Take Facebook, for example. Weiss asked the attendees if they have that one friend who posts photos of his or her dog every day. The friend that makes you cringe every morning when you check your news feed because you know it’s going to be loaded with dog pictures.
You don’t want your company to be that dog-picture poster, Weiss said. So pacing how often you post to your page is key.
“I think even the most passionate fans out there don’t want to hear from me every day on Facebook,” Weiss said.
Once you figure out the intricacies of the social media platforms, you need a plan. What is the goal of your Facebook page? How are you going to use Twitter to interact with your customers?
For example, is your Facebook page going to be a place your customers go to learn about your products and services, or will you use Twitter to distribute coupon codes?
And are you ready to hear back from your customers? Because that is what consumers will do.

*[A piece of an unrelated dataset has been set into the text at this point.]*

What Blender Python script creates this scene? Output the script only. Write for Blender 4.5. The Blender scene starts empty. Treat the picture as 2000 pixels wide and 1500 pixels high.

“If you give your customer a megaphone, they will use it to shout at you – in public,” warned Weiss. “If you’re going to be squeamish about having your customers yell at you publicly, then social media is not for you.”
That means you need to make sure that whoever is handling your social media presence knows how to handle people in a professional way, even if it means seeking coworkers for advice before any knee-jerk reactions.
Such was the case with a post to Vitamin Shoppe’s Facebook page. The poster complained about Vitamin Shoppe’s promotion of a product that contained corn syrup, and said he was going to sue the merchant for offering something that may be part of the cause of childhood obesity.
After a team meeting, Weiss said they the Merchant was able to reply, and not worry about pulling product from its shelves.
“We let the poster know that some customers prefer the product that contains corn syrup,” Weiss said. “And that there were like products that did not contain corn syrup.”